[DATA SECTION]:
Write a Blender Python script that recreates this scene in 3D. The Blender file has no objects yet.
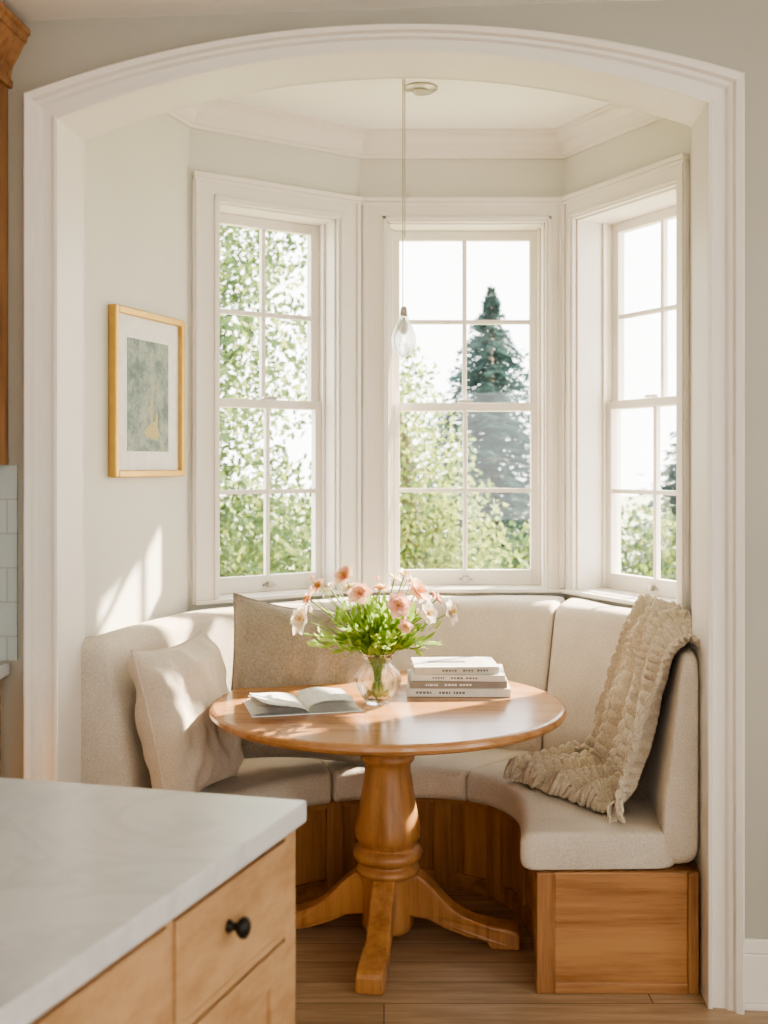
import bpy, bmesh, math, random
from mathutils import Vector, Matrix, noise
random.seed(7)
D = bpy.data
scene = bpy.context.scene
HC = 1.5

# ------------------------------------------------------------------ materials
def new_mat(name):
    m = D.materials.new(name); m.use_nodes = True
    nt = m.node_tree; b = nt.nodes['Principled BSDF']
    return m, nt, b
def L(nt, a, b): nt.links.new(a, b)
def coords(nt, scale=(1,1,1), rot=(0,0,0)):
    tc = nt.nodes.new('ShaderNodeTexCoord'); mp = nt.nodes.new('ShaderNodeMapping')
    mp.inputs['Scale'].default_value = scale; mp.inputs['Rotation'].default_value = rot
    L(nt, tc.outputs['Object'], mp.inputs['Vector']); return mp.outputs['Vector']
def noise_n(nt, vec, scale, detail=3, rough=.5):
    n = nt.nodes.new('ShaderNodeTexNoise'); n.inputs['Scale'].default_value = scale
    n.inputs['Detail'].default_value = detail; n.inputs['Roughness'].default_value = rough
    L(nt, vec, n.inputs['Vector']); return n.outputs['Fac']
def ramp(nt, fac, stops):
    r = nt.nodes.new('ShaderNodeValToRGB'); e = r.color_ramp.elements
    e[0].position, e[0].color = stops[0][0], (*stops[0][1], 1)
    e[1].position, e[1].color = stops[-1][0], (*stops[-1][1], 1)
    for p, c in stops[1:-1]:
        k = e.new(p); k.color = (*c, 1)
    L(nt, fac, r.inputs['Fac']); return r.outputs['Color']
def bump(nt, b, h, strength=.3, dist=.002):
    n = nt.nodes.new('ShaderNodeBump'); n.inputs['Strength'].default_value = strength
    n.inputs['Distance'].default_value = dist; L(nt, h, n.inputs['Height']); L(nt, n.outputs['Normal'], b.inputs['Normal'])

def paint(name, col, rough=.55, var=.03):
    m, nt, b = new_mat(name)
    v = coords(nt); f = noise_n(nt, v, 2.5)
    c = ramp(nt, f, [(.3, tuple(x*(1-var) for x in col)), (.7, tuple(min(1, x*(1+var)) for x in col))])
    L(nt, c, b.inputs['Base Color']); b.inputs['Roughness'].default_value = rough
    bump(nt, b, noise_n(nt, v, 180), .08, .001); return m
def wood(name, dark, light, axis='z', rough=.35, scale=1.0):
    m, nt, b = new_mat(name)
    s = {'x': (.06, 1, 1), 'y': (1, .06, 1), 'z': (1, 1, .06)}[axis]
    v = coords(nt, tuple(k*scale for k in s))
    a = noise_n(nt, v, 34, 7, .7); c2 = noise_n(nt, v, 9, 3)
    mx = nt.nodes.new('ShaderNodeMath'); mx.operation = 'MULTIPLY_ADD'
    mx.inputs[1].default_value = .6; L(nt, a, mx.inputs[0])
    m2 = nt.nodes.new('ShaderNodeMath'); m2.operation = 'MULTIPLY'; m2.inputs[1].default_value = .4
    L(nt, c2, m2.inputs[0]); L(nt, m2.outputs[0], mx.inputs[2])
    mid = tuple(x*.45+y*.55 for x, y in zip(dark, light))
    c = ramp(nt, mx.outputs[0], [(.39, dark), (.49, mid), (.60, light)])
    L(nt, c, b.inputs['Base Color']); b.inputs['Roughness'].default_value = rough
    bump(nt, b, a, .2, .001); return m
def fabric(name, c1, c2, scale=450, rough=.95, strength=.5):
    m, nt, b = new_mat(name)
    v = coords(nt)
    f = noise_n(nt, v, scale*.5, 2); g = noise_n(nt, v, 6, 2)
    ad = nt.nodes.new('ShaderNodeMath'); ad.operation = 'MULTIPLY_ADD'; ad.inputs[1].default_value = .7
    ml = nt.nodes.new('ShaderNodeMath'); ml.operation = 'MULTIPLY'; ml.inputs[1].default_value = .3
    L(nt, g, ml.inputs[0]); L(nt, f, ad.inputs[0]); L(nt, ml.outputs[0], ad.inputs[2])
    L(nt, ramp(nt, ad.outputs[0], [(.35, c1), (.65, c2)]), b.inputs['Base Color'])
    b.inputs['Roughness'].default_value = rough
    b.inputs['Sheen Weight'].default_value = .1
    bump(nt, b, f, strength, .002); return m
def plain(name, col, rough=.5, metal=0, **kw):
    m, nt, b = new_mat(name)
    v = coords(nt); f = noise_n(nt, v, 30)
    c = ramp(nt, f, [(.3, tuple(x*.93 for x in col)), (.7, tuple(min(1, x*1.05) for x in col))])
    L(nt, c, b.inputs['Base Color']); b.inputs['Roughness'].default_value = rough
    b.inputs['Metallic'].default_value = metal
    for k, x in kw.items(): b.inputs[k].default_value = x
    return m
def leafmat(name, c1, c2, trans=.4, sc=3):
    m, nt, b = new_mat(name)
    v = coords(nt); f = noise_n(nt, v, sc, 3)
    c = ramp(nt, f, [(.35, c1), (.65, c2)])
    L(nt, c, b.inputs['Base Color']); b.inputs['Roughness'].default_value = .6
    t = nt.nodes.new('ShaderNodeBsdfTranslucent'); L(nt, c, t.inputs['Color'])
    mix = nt.nodes.new('ShaderNodeMixShader'); mix.inputs[0].default_value = trans
    L(nt, b.outputs[0], mix.inputs[1]); L(nt, t.outputs[0], mix.inputs[2])
    L(nt, mix.outputs[0], nt.nodes['Material Output'].inputs['Surface']); return m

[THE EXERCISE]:
Leave out the pictures and give the listing above again exactly.

[ANSWER TO THE EXERCISE]:
Write a Blender Python script that recreates this scene in 3D. The Blender file has no objects yet.
import bpy, bmesh, math, random
from mathutils import Vector, Matrix, noise
random.seed(7)
D = bpy.data
scene = bpy.context.scene
HC = 1.5

# ------------------------------------------------------------------ materials
def new_mat(name):
    m = D.materials.new(name); m.use_nodes = True
    nt = m.node_tree; b = nt.nodes['Principled BSDF']
    return m, nt, b
def L(nt, a, b): nt.links.new(a, b)
def coords(nt, scale=(1,1,1), rot=(0,0,0)):
    tc = nt.nodes.new('ShaderNodeTexCoord'); mp = nt.nodes.new('ShaderNodeMapping')
    mp.inputs['Scale'].default_value = scale; mp.inputs['Rotation'].default_value = rot
    L(nt, tc.outputs['Object'], mp.inputs['Vector']); return mp.outputs['Vector']
def noise_n(nt, vec, scale, detail=3, rough=.5):
    n = nt.nodes.new('ShaderNodeTexNoise'); n.inputs['Scale'].default_value = scale
    n.inputs['Detail'].default_value = detail; n.inputs['Roughness'].default_value = rough
    L(nt, vec, n.inputs['Vector']); return n.outputs['Fac']
def ramp(nt, fac, stops):
    r = nt.nodes.new('ShaderNodeValToRGB'); e = r.color_ramp.elements
    e[0].position, e[0].color = stops[0][0], (*stops[0][1], 1)
    e[1].position, e[1].color = stops[-1][0], (*stops[-1][1], 1)
    for p, c in stops[1:-1]:
        k = e.new(p); k.color = (*c, 1)
    L(nt, fac, r.inputs['Fac']); return r.outputs['Color']
def bump(nt, b, h, strength=.3, dist=.002):
    n = nt.nodes.new('ShaderNodeBump'); n.inputs['Strength'].default_value = strength
    n.inputs['Distance'].default_value = dist; L(nt, h, n.inputs['Height']); L(nt, n.outputs['Normal'], b.inputs['Normal'])

def paint(name, col, rough=.55, var=.03):
    m, nt, b = new_mat(name)
    v = coords(nt); f = noise_n(nt, v, 2.5)
    c = ramp(nt, f, [(.3, tuple(x*(1-var) for x in col)), (.7, tuple(min(1, x*(1+var)) for x in col))])
    L(nt, c, b.inputs['Base Color']); b.inputs['Roughness'].default_value = rough
    bump(nt, b, noise_n(nt, v, 180), .08, .001); return m
def wood(name, dark, light, axis='z', rough=.35, scale=1.0):
    m, nt, b = new_mat(name)
    s = {'x': (.06, 1, 1), 'y': (1, .06, 1), 'z': (1, 1, .06)}[axis]
    v = coords(nt, tuple(k*scale for k in s))
    a = noise_n(nt, v, 34, 7, .7); c2 = noise_n(nt, v, 9, 3)
    mx = nt.nodes.new('ShaderNodeMath'); mx.operation = 'MULTIPLY_ADD'
    mx.inputs[1].default_value = .6; L(nt, a, mx.inputs[0])
    m2 = nt.nodes.new('ShaderNodeMath'); m2.operation = 'MULTIPLY'; m2.inputs[1].default_value = .4
    L(nt, c2, m2.inputs[0]); L(nt, m2.outputs[0], mx.inputs[2])
    mid = tuple(x*.45+y*.55 for x, y in zip(dark, light))
    c = ramp(nt, mx.outputs[0], [(.39, dark), (.49, mid), (.60, light)])
    L(nt, c, b.inputs['Base Color']); b.inputs['Roughness'].default_value = rough
    bump(nt, b, a, .2, .001); return m
def fabric(name, c1, c2, scale=450, rough=.95, strength=.5):
    m, nt, b = new_mat(name)
    v = coords(nt)
    f = noise_n(nt, v, scale*.5, 2); g = noise_n(nt, v, 6, 2)
    ad = nt.nodes.new('ShaderNodeMath'); ad.operation = 'MULTIPLY_ADD'; ad.inputs[1].default_value = .7
    ml = nt.nodes.new('ShaderNodeMath'); ml.operation = 'MULTIPLY'; ml.inputs[1].default_value = .3
    L(nt, g, ml.inputs[0]); L(nt, f, ad.inputs[0]); L(nt, ml.outputs[0], ad.inputs[2])
    L(nt, ramp(nt, ad.outputs[0], [(.35, c1), (.65, c2)]), b.inputs['Base Color'])
    b.inputs['Roughness'].default_value = rough
    b.inputs['Sheen Weight'].default_value = .1
    bump(nt, b, f, strength, .002); return m
def plain(name, col, rough=.5, metal=0, **kw):
    m, nt, b = new_mat(name)
    v = coords(nt); f = noise_n(nt, v, 30)
    c = ramp(nt, f, [(.3, tuple(x*.93 for x in col)), (.7, tuple(min(1, x*1.05) for x in col))])
    L(nt, c, b.inputs['Base Color']); b.inputs['Roughness'].default_value = rough
    b.inputs['Metallic'].default_value = metal
    for k, x in kw.items(): b.inputs[k].default_value = x
    return m
def leafmat(name, c1, c2, trans=.4, sc=3):
    m, nt, b = new_mat(name)
    v = coords(nt); f = noise_n(nt, v, sc, 3)
    c = ramp(nt, f, [(.35, c1), (.65, c2)])
    L(nt, c, b.inputs['Base Color']); b.inputs['Roughness'].default_value = .6
    t = nt.nodes.new('ShaderNodeBsdfTranslucent'); L(nt, c, t.inputs['Color'])
    mix = nt.nodes.new('ShaderNodeMixShader'); mix.inputs[0].default_value = trans
    L(nt, b.outputs[0], mix.inputs[1]); L(nt, t.outputs[0], mix.inputs[2])
    L(nt, mix.outputs[0], nt.nodes['Material Output'].inputs['Surface']); return m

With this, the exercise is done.